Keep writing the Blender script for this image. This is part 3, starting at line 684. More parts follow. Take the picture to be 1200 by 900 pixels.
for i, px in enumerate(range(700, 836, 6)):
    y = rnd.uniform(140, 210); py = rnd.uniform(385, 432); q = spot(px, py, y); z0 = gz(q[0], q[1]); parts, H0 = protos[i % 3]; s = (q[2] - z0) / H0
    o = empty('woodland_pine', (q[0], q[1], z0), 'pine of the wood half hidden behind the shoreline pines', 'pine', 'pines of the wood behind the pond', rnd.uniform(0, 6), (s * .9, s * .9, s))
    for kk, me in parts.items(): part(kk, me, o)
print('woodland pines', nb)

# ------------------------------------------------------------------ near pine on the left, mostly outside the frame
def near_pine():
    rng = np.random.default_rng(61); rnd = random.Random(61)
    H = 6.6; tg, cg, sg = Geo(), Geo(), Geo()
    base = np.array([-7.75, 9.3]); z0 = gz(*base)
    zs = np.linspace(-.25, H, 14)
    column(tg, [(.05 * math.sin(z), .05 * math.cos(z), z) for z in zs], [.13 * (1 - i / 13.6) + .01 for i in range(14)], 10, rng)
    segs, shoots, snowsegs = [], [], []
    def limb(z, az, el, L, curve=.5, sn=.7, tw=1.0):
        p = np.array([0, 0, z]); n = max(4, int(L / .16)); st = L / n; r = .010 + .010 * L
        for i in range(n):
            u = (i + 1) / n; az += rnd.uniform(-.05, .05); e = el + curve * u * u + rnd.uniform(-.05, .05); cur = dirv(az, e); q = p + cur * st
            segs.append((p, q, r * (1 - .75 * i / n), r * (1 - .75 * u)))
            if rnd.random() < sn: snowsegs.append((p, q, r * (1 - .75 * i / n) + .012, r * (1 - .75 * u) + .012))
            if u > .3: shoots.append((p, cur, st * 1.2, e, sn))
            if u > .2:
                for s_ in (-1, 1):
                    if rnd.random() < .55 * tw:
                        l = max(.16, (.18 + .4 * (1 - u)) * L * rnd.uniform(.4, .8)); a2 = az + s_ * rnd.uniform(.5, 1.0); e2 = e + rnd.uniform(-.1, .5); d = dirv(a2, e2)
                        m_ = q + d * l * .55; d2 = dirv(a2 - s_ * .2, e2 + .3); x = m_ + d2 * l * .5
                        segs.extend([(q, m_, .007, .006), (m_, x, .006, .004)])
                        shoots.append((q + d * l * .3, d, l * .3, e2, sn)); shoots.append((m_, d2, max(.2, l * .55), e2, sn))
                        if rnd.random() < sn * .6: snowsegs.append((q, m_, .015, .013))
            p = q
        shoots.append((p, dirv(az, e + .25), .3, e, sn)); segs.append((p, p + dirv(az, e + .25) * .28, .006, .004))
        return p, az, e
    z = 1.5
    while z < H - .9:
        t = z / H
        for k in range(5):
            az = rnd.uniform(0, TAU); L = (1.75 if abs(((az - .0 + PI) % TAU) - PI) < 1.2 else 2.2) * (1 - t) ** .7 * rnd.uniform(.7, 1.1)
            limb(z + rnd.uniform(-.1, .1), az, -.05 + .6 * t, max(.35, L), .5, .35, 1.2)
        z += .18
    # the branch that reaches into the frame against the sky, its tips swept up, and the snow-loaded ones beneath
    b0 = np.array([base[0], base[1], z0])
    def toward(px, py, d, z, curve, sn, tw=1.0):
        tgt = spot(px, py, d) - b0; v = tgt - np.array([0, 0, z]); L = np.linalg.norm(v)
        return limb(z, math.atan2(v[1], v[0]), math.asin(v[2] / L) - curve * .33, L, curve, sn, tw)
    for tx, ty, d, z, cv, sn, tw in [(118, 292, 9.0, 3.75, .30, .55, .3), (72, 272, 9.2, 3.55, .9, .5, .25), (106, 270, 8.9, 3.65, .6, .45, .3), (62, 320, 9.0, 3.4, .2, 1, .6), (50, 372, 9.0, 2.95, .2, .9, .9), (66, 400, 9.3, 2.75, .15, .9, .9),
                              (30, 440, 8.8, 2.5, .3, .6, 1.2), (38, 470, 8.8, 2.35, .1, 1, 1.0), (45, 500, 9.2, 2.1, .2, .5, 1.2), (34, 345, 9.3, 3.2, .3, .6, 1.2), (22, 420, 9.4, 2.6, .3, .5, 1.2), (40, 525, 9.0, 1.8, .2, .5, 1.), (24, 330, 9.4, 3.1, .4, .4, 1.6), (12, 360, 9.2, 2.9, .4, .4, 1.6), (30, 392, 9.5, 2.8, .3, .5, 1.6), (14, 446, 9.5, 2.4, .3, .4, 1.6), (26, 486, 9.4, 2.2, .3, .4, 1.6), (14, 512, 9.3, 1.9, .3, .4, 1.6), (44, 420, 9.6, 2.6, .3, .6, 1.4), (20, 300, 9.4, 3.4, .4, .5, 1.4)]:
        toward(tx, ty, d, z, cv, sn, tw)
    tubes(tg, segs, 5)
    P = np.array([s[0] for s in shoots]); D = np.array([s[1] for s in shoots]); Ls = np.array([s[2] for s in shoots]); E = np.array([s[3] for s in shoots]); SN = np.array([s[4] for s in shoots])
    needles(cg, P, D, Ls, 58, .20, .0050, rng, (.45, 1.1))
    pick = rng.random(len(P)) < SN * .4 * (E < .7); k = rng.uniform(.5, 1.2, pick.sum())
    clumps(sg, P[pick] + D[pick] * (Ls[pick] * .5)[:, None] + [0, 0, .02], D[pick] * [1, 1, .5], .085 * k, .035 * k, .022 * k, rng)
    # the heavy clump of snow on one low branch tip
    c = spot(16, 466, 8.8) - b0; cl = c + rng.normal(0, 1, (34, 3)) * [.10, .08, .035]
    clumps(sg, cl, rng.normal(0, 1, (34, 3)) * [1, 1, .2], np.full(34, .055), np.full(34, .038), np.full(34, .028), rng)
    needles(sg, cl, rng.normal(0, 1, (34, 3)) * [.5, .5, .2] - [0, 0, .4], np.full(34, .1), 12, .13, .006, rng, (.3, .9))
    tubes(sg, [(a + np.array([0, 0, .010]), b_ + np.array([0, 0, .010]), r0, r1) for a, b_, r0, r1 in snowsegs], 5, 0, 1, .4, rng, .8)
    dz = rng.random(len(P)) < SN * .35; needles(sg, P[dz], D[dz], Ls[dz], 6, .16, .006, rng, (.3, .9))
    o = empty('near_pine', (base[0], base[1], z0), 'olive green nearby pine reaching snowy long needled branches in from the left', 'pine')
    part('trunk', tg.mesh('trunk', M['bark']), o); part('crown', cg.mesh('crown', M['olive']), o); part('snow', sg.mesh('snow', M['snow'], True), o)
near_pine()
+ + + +
(WORK TO BE COMPLETED)
Make an exact copy of every line in the data.

(SOLUTION TO THIS EXERCISE)
Keep writing the Blender script for this image. This is part 3, starting at line 684. More parts follow. Take the picture to be 1200 by 900 pixels.
for i, px in enumerate(range(700, 836, 6)):
    y = rnd.uniform(140, 210); py = rnd.uniform(385, 432); q = spot(px, py, y); z0 = gz(q[0], q[1]); parts, H0 = protos[i % 3]; s = (q[2] - z0) / H0
    o = empty('woodland_pine', (q[0], q[1], z0), 'pine of the wood half hidden behind the shoreline pines', 'pine', 'pines of the wood behind the pond', rnd.uniform(0, 6), (s * .9, s * .9, s))
    for kk, me in parts.items(): part(kk, me, o)
print('woodland pines', nb)

# ------------------------------------------------------------------ near pine on the left, mostly outside the frame
def near_pine():
    rng = np.random.default_rng(61); rnd = random.Random(61)
    H = 6.6; tg, cg, sg = Geo(), Geo(), Geo()
    base = np.array([-7.75, 9.3]); z0 = gz(*base)
    zs = np.linspace(-.25, H, 14)
    column(tg, [(.05 * math.sin(z), .05 * math.cos(z), z) for z in zs], [.13 * (1 - i / 13.6) + .01 for i in range(14)], 10, rng)
    segs, shoots, snowsegs = [], [], []
    def limb(z, az, el, L, curve=.5, sn=.7, tw=1.0):
        p = np.array([0, 0, z]); n = max(4, int(L / .16)); st = L / n; r = .010 + .010 * L
        for i in range(n):
            u = (i + 1) / n; az += rnd.uniform(-.05, .05); e = el + curve * u * u + rnd.uniform(-.05, .05); cur = dirv(az, e); q = p + cur * st
            segs.append((p, q, r * (1 - .75 * i / n), r * (1 - .75 * u)))
            if rnd.random() < sn: snowsegs.append((p, q, r * (1 - .75 * i / n) + .012, r * (1 - .75 * u) + .012))
            if u > .3: shoots.append((p, cur, st * 1.2, e, sn))
            if u > .2:
                for s_ in (-1, 1):
                    if rnd.random() < .55 * tw:
                        l = max(.16, (.18 + .4 * (1 - u)) * L * rnd.uniform(.4, .8)); a2 = az + s_ * rnd.uniform(.5, 1.0); e2 = e + rnd.uniform(-.1, .5); d = dirv(a2, e2)
                        m_ = q + d * l * .55; d2 = dirv(a2 - s_ * .2, e2 + .3); x = m_ + d2 * l * .5
                        segs.extend([(q, m_, .007, .006), (m_, x, .006, .004)])
                        shoots.append((q + d * l * .3, d, l * .3, e2, sn)); shoots.append((m_, d2, max(.2, l * .55), e2, sn))
                        if rnd.random() < sn * .6: snowsegs.append((q, m_, .015, .013))
            p = q
        shoots.append((p, dirv(az, e + .25), .3, e, sn)); segs.append((p, p + dirv(az, e + .25) * .28, .006, .004))
        return p, az, e
    z = 1.5
    while z < H - .9:
        t = z / H
        for k in range(5):
            az = rnd.uniform(0, TAU); L = (1.75 if abs(((az - .0 + PI) % TAU) - PI) < 1.2 else 2.2) * (1 - t) ** .7 * rnd.uniform(.7, 1.1)
            limb(z + rnd.uniform(-.1, .1), az, -.05 + .6 * t, max(.35, L), .5, .35, 1.2)
        z += .18
    # the branch that reaches into the frame against the sky, its tips swept up, and the snow-loaded ones beneath
    b0 = np.array([base[0], base[1], z0])
    def toward(px, py, d, z, curve, sn, tw=1.0):
        tgt = spot(px, py, d) - b0; v = tgt - np.array([0, 0, z]); L = np.linalg.norm(v)
        return limb(z, math.atan2(v[1], v[0]), math.asin(v[2] / L) - curve * .33, L, curve, sn, tw)
    for tx, ty, d, z, cv, sn, tw in [(118, 292, 9.0, 3.75, .30, .55, .3), (72, 272, 9.2, 3.55, .9, .5, .25), (106, 270, 8.9, 3.65, .6, .45, .3), (62, 320, 9.0, 3.4, .2, 1, .6), (50, 372, 9.0, 2.95, .2, .9, .9), (66, 400, 9.3, 2.75, .15, .9, .9),
                              (30, 440, 8.8, 2.5, .3, .6, 1.2), (38, 470, 8.8, 2.35, .1, 1, 1.0), (45, 500, 9.2, 2.1, .2, .5, 1.2), (34, 345, 9.3, 3.2, .3, .6, 1.2), (22, 420, 9.4, 2.6, .3, .5, 1.2), (40, 525, 9.0, 1.8, .2, .5, 1.), (24, 330, 9.4, 3.1, .4, .4, 1.6), (12, 360, 9.2, 2.9, .4, .4, 1.6), (30, 392, 9.5, 2.8, .3, .5, 1.6), (14, 446, 9.5, 2.4, .3, .4, 1.6), (26, 486, 9.4, 2.2, .3, .4, 1.6), (14, 512, 9.3, 1.9, .3, .4, 1.6), (44, 420, 9.6, 2.6, .3, .6, 1.4), (20, 300, 9.4, 3.4, .4, .5, 1.4)]:
        toward(tx, ty, d, z, cv, sn, tw)
    tubes(tg, segs, 5)
    P = np.array([s[0] for s in shoots]); D = np.array([s[1] for s in shoots]); Ls = np.array([s[2] for s in shoots]); E = np.array([s[3] for s in shoots]); SN = np.array([s[4] for s in shoots])
    needles(cg, P, D, Ls, 58, .20, .0050, rng, (.45, 1.1))
    pick = rng.random(len(P)) < SN * .4 * (E < .7); k = rng.uniform(.5, 1.2, pick.sum())
    clumps(sg, P[pick] + D[pick] * (Ls[pick] * .5)[:, None] + [0, 0, .02], D[pick] * [1, 1, .5], .085 * k, .035 * k, .022 * k, rng)
    # the heavy clump of snow on one low branch tip
    c = spot(16, 466, 8.8) - b0; cl = c + rng.normal(0, 1, (34, 3)) * [.10, .08, .035]
    clumps(sg, cl, rng.normal(0, 1, (34, 3)) * [1, 1, .2], np.full(34, .055), np.full(34, .038), np.full(34, .028), rng)
    needles(sg, cl, rng.normal(0, 1, (34, 3)) * [.5, .5, .2] - [0, 0, .4], np.full(34, .1), 12, .13, .006, rng, (.3, .9))
    tubes(sg, [(a + np.array([0, 0, .010]), b_ + np.array([0, 0, .010]), r0, r1) for a, b_, r0, r1 in snowsegs], 5, 0, 1, .4, rng, .8)
    dz = rng.random(len(P)) < SN * .35; needles(sg, P[dz], D[dz], Ls[dz], 6, .16, .006, rng, (.3, .9))
    o = empty('near_pine', (base[0], base[1], z0), 'olive green nearby pine reaching snowy long needled branches in from the left', 'pine')
    part('trunk', tg.mesh('trunk', M['bark']), o); part('crown', cg.mesh('crown', M['olive']), o); part('snow', sg.mesh('snow', M['snow'], True), o)
near_pine()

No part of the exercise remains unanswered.